[EXERCISE OBJECTIVE]
All of the lines below are to be transcribed faithfully, with pictures excluded from the copy.

[DATA LINES]
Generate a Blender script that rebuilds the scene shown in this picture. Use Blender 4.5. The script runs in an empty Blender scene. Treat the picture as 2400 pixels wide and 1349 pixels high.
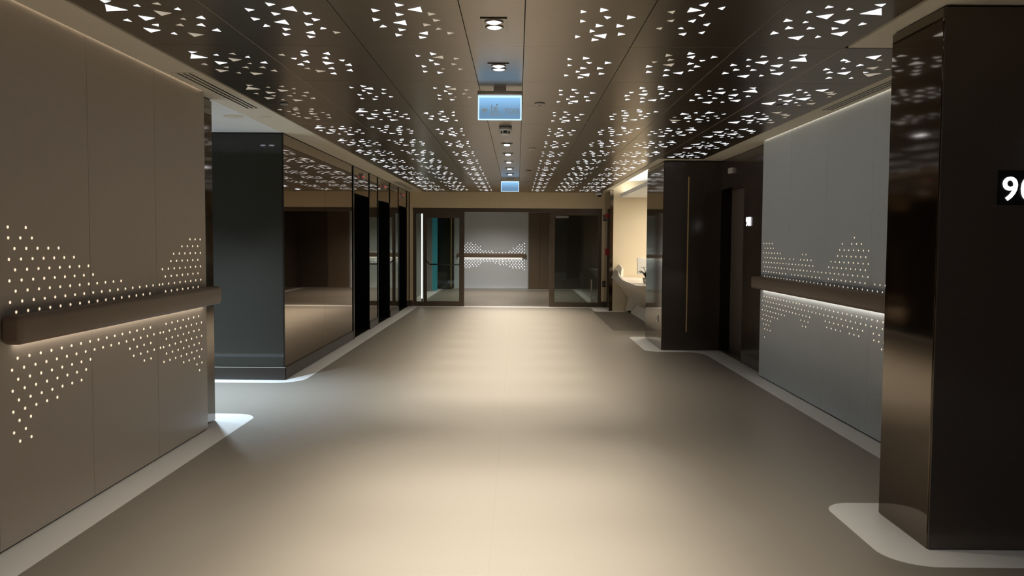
import bpy, bmesh, math, random
from mathutils import Matrix, Vector

# ------------------------------------------------------------------ camera, world, exposure
scene = bpy.context.scene
COL = scene.collection
cam_data = bpy.data.cameras.new('camera')
cam_data.sensor_fit = 'HORIZONTAL'
cam_data.sensor_width = 36.0
cam_data.lens = 30.0
cam_data.clip_start = 0.05
cam_data.clip_end = 200.0
camera = bpy.data.objects.new('camera', cam_data)
COL.objects.link(camera)
camera.matrix_world = (Matrix.Translation((0.0, 0.0, 1.45)) @ Matrix.Rotation(0.0058, 4, 'Z')
                       @ Matrix.Rotation(math.pi / 2 - 0.0538, 4, 'X') @ Matrix.Rotation(0.0066, 4, 'Z'))
scene.camera = camera

world = bpy.data.worlds.new('night')
scene.world = world
world.use_nodes = True
world.node_tree.nodes['Background'].inputs[0].default_value = (0.5, 0.6, 0.8, 1)
world.node_tree.nodes['Background'].inputs[1].default_value = 0.004

vs = scene.view_settings
vs.view_transform = 'Standard'
vs.look = 'None'
vs.gamma = 1.0
vs.use_curve_mapping = False
vs.exposure = 0.0
scene.cycles.use_denoising = True
scene.cycles.max_bounces = 10
scene.cycles.glossy_bounces = 6
scene.cycles.caustics_reflective = False
scene.cycles.caustics_refractive = False
scene.cycles.sample_clamp_indirect = 4.0

NARROW_W, WIDE_W = 205.0, 190.0     # the narrow and the wide lamp of each twin downlight
NARROW_COL, WIDE_COL = (1.0, 0.97, 0.90), (1.0, 0.90, 0.74)
NICHE_W = 66.0             # reception ceiling lights
SIDE_W = 520.0              # each cool downlight of the side corridor
FAR_W = 135.0               # lobby beyond the glass doors

PATTERN = {
    'A': [(151,164,199,181,150,217),(140,235,206,343,85,363),(263,262,295,236,292,280),(91,526,127,501,124,561),(207,436,276,483,203,537),(368,224,405,200,404,250),(324,339,398,389,323,443),(200,614,243,599,221,653),(125,680,201,730,123,784),(434,319,466,288,463,336),(392,499,419,478,417,520),(319,621,360,591,357,646),(222,802,253,773,249,827),(321,776,396,823,321,875),(479,476,525,436,521,501),(428,619,470,582,467,647),(470,728,514,686,510,758)],
    'B': [(52,246,91,217,88,281),(105,335,142,338,126,376),(205,158,249,120,246,188),(192,212,237,252,189,293),(152,433,192,402,190,472),(95,523,137,484,133,556),(110,642,144,618,145,672),(327,209,372,165,366,243),(294,327,334,291,332,363),(274,430,343,474,276,523),(169,684,233,728,168,769),(264,638,301,605,303,668),(241,809,281,770,280,837),(386,381,425,377,407,425),(393,532,437,488,434,562),(368,706,410,659,408,735)],
    'C': [(178,291,218,324,178,353),(304,195,346,226,304,258),(350,304,420,254,418,351),(284,361,324,394,283,424),(155,458,193,495,152,524),(245,550,315,502,311,602),(162,647,187,593,203,636),(255,667,295,694,255,724),(224,777,262,808,222,840),(441,353,482,380,442,413),(454,471,494,497,455,529),(396,558,437,591,395,623),(447,694,464,645,485,678),(352,768,404,727,398,802),(344,828,385,859,344,890),(504,731,543,758,505,791)],
    'D': [(270,227,300,257,272,282),(362,160,400,203,364,233),(365,294,432,245,431,331),(338,348,365,383,338,411),(359,452,394,494,360,520),(273,526,303,564,275,590),(262,695,292,729,264,753),(384,647,401,614,415,640),(352,727,391,757,354,792),(491,299,526,322,493,356),(465,460,500,486,467,515),(498,614,530,637,499,668)],
    'E': [(65,402,108,335,104,451),(98,575,139,528,137,619),(71,731,115,690,111,789),(208,314,250,259,247,348),(183,422,220,421,204,469),(202,590,243,539,241,634),(169,715,236,784,172,855),(234,705,263,664,263,735),(196,895,238,844,237,935),(310,353,340,291,338,373),(298,522,328,472,326,554),(301,834,330,788,329,869)],
    'R': [(265,296,268,354,296,330),(355,257,359,333,399,297),(385,405,424,423,406,461),(499,388,504,464,545,425),(276,474,279,531,306,505),(361,554,364,623,405,592),(467,555,471,628,510,593),(340,668,343,734,371,704),(273,795,275,859,303,826),(369,798,438,758,440,861),(495,730,498,799,537,766),(367,856,369,929,409,895)],
    'H': [(119,546,157,536,147,575),(115,699,236,739,168,833),(177,902,189,864,218,877),(158,410,157,309,234,374),(235,486,261,448,271,510),(238,650,230,542,307,612),(296,818,310,768,331,835),(257,305,271,245,294,319),(358,337,362,222,431,278),(354,473,391,451,393,506),(349,725,350,623,429,695),(424,590,439,555,457,606),(395,847,422,813,442,849),(465,757,487,733,490,783),(460,469,497,447,497,497),(509,595,545,572,544,620),(503,364,538,326,535,383)],
    'I': [(105,342,101,273,148,324),(150,380,147,330,176,355),(259,488,257,422,296,452),(100,621,96,550,137,587),(154,713,155,651,193,687),(217,905,215,834,253,864),(199,578,197,531,225,558),(219,704,293,648,297,759),(370,893,368,840,393,865),(211,227,284,165,293,288),(318,319,321,287,346,308),(342,539,405,491,406,584),(374,663,412,669,393,702),(399,724,512,696,471,824),(483,599,488,558,514,574)],
    'J': [(77,859,172,770,180,926),(156,678,160,632,186,663),(92,476,191,402,190,535),(204,729,272,677,275,784),(266,905,270,846,302,879),(235,587,236,540,261,564),(169,285,171,227,205,255),(253,379,252,326,276,349),(308,484,313,438,341,468),(273,634,374,560,373,697),(329,833,328,782,355,805),(392,957,395,911,423,935),(407,712,415,682,437,698),(431,857,495,800,496,890),(297,260,377,201,371,313),(391,352,454,309,459,382),(432,421,499,371,499,452),(486,559,490,512,518,534)],
}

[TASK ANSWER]
Generate a Blender script that rebuilds the scene shown in this picture. Use Blender 4.5. The script runs in an empty Blender scene. Treat the picture as 2400 pixels wide and 1349 pixels high.
import bpy, bmesh, math, random
from mathutils import Matrix, Vector

# ------------------------------------------------------------------ camera, world, exposure
scene = bpy.context.scene
COL = scene.collection
cam_data = bpy.data.cameras.new('camera')
cam_data.sensor_fit = 'HORIZONTAL'
cam_data.sensor_width = 36.0
cam_data.lens = 30.0
cam_data.clip_start = 0.05
cam_data.clip_end = 200.0
camera = bpy.data.objects.new('camera', cam_data)
COL.objects.link(camera)
camera.matrix_world = (Matrix.Translation((0.0, 0.0, 1.45)) @ Matrix.Rotation(0.0058, 4, 'Z')
                       @ Matrix.Rotation(math.pi / 2 - 0.0538, 4, 'X') @ Matrix.Rotation(0.0066, 4, 'Z'))
scene.camera = camera

world = bpy.data.worlds.new('night')
scene.world = world
world.use_nodes = True
world.node_tree.nodes['Background'].inputs[0].default_value = (0.5, 0.6, 0.8, 1)
world.node_tree.nodes['Background'].inputs[1].default_value = 0.004

vs = scene.view_settings
vs.view_transform = 'Standard'
vs.look = 'None'
vs.gamma = 1.0
vs.use_curve_mapping = False
vs.exposure = 0.0
scene.cycles.use_denoising = True
scene.cycles.max_bounces = 10
scene.cycles.glossy_bounces = 6
scene.cycles.caustics_reflective = False
scene.cycles.caustics_refractive = False
scene.cycles.sample_clamp_indirect = 4.0

NARROW_W, WIDE_W = 205.0, 190.0     # the narrow and the wide lamp of each twin downlight
NARROW_COL, WIDE_COL = (1.0, 0.97, 0.90), (1.0, 0.90, 0.74)
NICHE_W = 66.0             # reception ceiling lights
SIDE_W = 520.0              # each cool downlight of the side corridor
FAR_W = 135.0               # lobby beyond the glass doors

PATTERN = {
    'A': [(151,164,199,181,150,217),(140,235,206,343,85,363),(263,262,295,236,292,280),(91,526,127,501,124,561),(207,436,276,483,203,537),(368,224,405,200,404,250),(324,339,398,389,323,443),(200,614,243,599,221,653),(125,680,201,730,123,784),(434,319,466,288,463,336),(392,499,419,478,417,520),(319,621,360,591,357,646),(222,802,253,773,249,827),(321,776,396,823,321,875),(479,476,525,436,521,501),(428,619,470,582,467,647),(470,728,514,686,510,758)],
    'B': [(52,246,91,217,88,281),(105,335,142,338,126,376),(205,158,249,120,246,188),(192,212,237,252,189,293),(152,433,192,402,190,472),(95,523,137,484,133,556),(110,642,144,618,145,672),(327,209,372,165,366,243),(294,327,334,291,332,363),(274,430,343,474,276,523),(169,684,233,728,168,769),(264,638,301,605,303,668),(241,809,281,770,280,837),(386,381,425,377,407,425),(393,532,437,488,434,562),(368,706,410,659,408,735)],
    'C': [(178,291,218,324,178,353),(304,195,346,226,304,258),(350,304,420,254,418,351),(284,361,324,394,283,424),(155,458,193,495,152,524),(245,550,315,502,311,602),(162,647,187,593,203,636),(255,667,295,694,255,724),(224,777,262,808,222,840),(441,353,482,380,442,413),(454,471,494,497,455,529),(396,558,437,591,395,623),(447,694,464,645,485,678),(352,768,404,727,398,802),(344,828,385,859,344,890),(504,731,543,758,505,791)],
    'D': [(270,227,300,257,272,282),(362,160,400,203,364,233),(365,294,432,245,431,331),(338,348,365,383,338,411),(359,452,394,494,360,520),(273,526,303,564,275,590),(262,695,292,729,264,753),(384,647,401,614,415,640),(352,727,391,757,354,792),(491,299,526,322,493,356),(465,460,500,486,467,515),(498,614,530,637,499,668)],
    'E': [(65,402,108,335,104,451),(98,575,139,528,137,619),(71,731,115,690,111,789),(208,314,250,259,247,348),(183,422,220,421,204,469),(202,590,243,539,241,634),(169,715,236,784,172,855),(234,705,263,664,263,735),(196,895,238,844,237,935),(310,353,340,291,338,373),(298,522,328,472,326,554),(301,834,330,788,329,869)],
    'R': [(265,296,268,354,296,330),(355,257,359,333,399,297),(385,405,424,423,406,461),(499,388,504,464,545,425),(276,474,279,531,306,505),(361,554,364,623,405,592),(467,555,471,628,510,593),(340,668,343,734,371,704),(273,795,275,859,303,826),(369,798,438,758,440,861),(495,730,498,799,537,766),(367,856,369,929,409,895)],
    'H': [(119,546,157,536,147,575),(115,699,236,739,168,833),(177,902,189,864,218,877),(158,410,157,309,234,374),(235,486,261,448,271,510),(238,650,230,542,307,612),(296,818,310,768,331,835),(257,305,271,245,294,319),(358,337,362,222,431,278),(354,473,391,451,393,506),(349,725,350,623,429,695),(424,590,439,555,457,606),(395,847,422,813,442,849),(465,757,487,733,490,783),(460,469,497,447,497,497),(509,595,545,572,544,620),(503,364,538,326,535,383)],
    'I': [(105,342,101,273,148,324),(150,380,147,330,176,355),(259,488,257,422,296,452),(100,621,96,550,137,587),(154,713,155,651,193,687),(217,905,215,834,253,864),(199,578,197,531,225,558),(219,704,293,648,297,759),(370,893,368,840,393,865),(211,227,284,165,293,288),(318,319,321,287,346,308),(342,539,405,491,406,584),(374,663,412,669,393,702),(399,724,512,696,471,824),(483,599,488,558,514,574)],
    'J': [(77,859,172,770,180,926),(156,678,160,632,186,663),(92,476,191,402,190,535),(204,729,272,677,275,784),(266,905,270,846,302,879),(235,587,236,540,261,564),(169,285,171,227,205,255),(253,379,252,326,276,349),(308,484,313,438,341,468),(273,634,374,560,373,697),(329,833,328,782,355,805),(392,957,395,911,423,935),(407,712,415,682,437,698),(431,857,495,800,496,890),(297,260,377,201,371,313),(391,352,454,309,459,382),(432,421,499,371,499,452),(486,559,490,512,518,534)],
}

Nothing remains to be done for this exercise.